Installed in the magnificent Chapter House, near an original copy of Magna Carta (1215) and interpretive panels explaining the importance of this charter of rights in the evolution of contemporary human rights, is Where do we go now? (2017), a lustrous polychromatic sculpture as open to misinterpretation as the convoluted satire that inspired it. Based on John Sturt’s frontispiece to Jonathan Swift’s A Tale of a Tub (1704) – the story itself a complex response to Thomas Hobbes’s formulation of social-contract theory, Leviathan (1651), wherein the titular biblical beast symbolises the size and power of the state – Dawood’s tableau depicts a ferocious sea monster chasing a barrel that passengers have thrown overboard to distract it from destroying their boat. Replacing eighteenth-century sailors with refugees and a UN rescue worker, the artist perplexingly suggests that their vessel represents a ‘right relationship and community’ and the barrel ‘their labour (or “capital”)’.
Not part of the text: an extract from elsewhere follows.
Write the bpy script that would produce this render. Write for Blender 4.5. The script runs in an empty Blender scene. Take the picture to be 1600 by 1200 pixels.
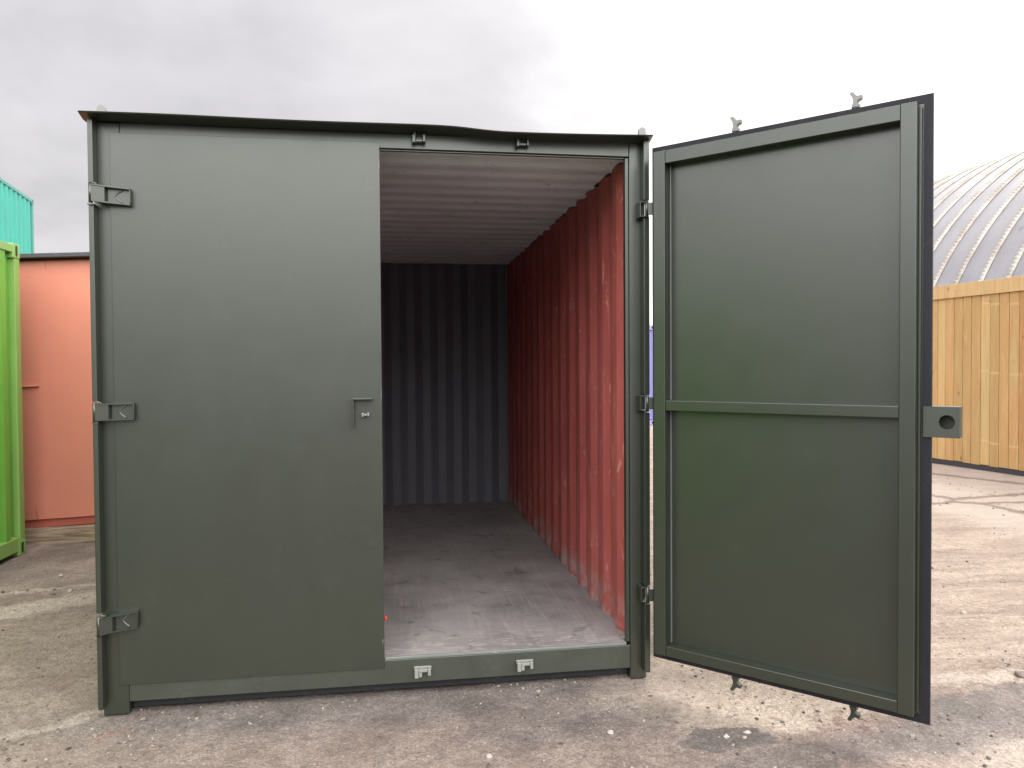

Leviathan’s engagement with themes of migration and climate change chime with the Christian virtues of loving your neighbour and caring for the natural world. But in a society where social and climate justice remain contested notions, selfishness and indifference are stubborn sticking points. This is addressed in the exhibition guide, in which Dawood (a confessed agnostic) asks, ‘How can we find new reserves of empathy and understanding?’ This, and his desire to see ‘a new set of ethical standards established for the world’, lays bare the tensions between religious and humanistic beliefs: the former pointing to a sacred transcendence, the latter placing faith in human reason and ingenuity. With the cathedral more a grand backdrop than a space for meaningful exchange between the works and this spiritually charged context, Dawood’s questions are left hanging.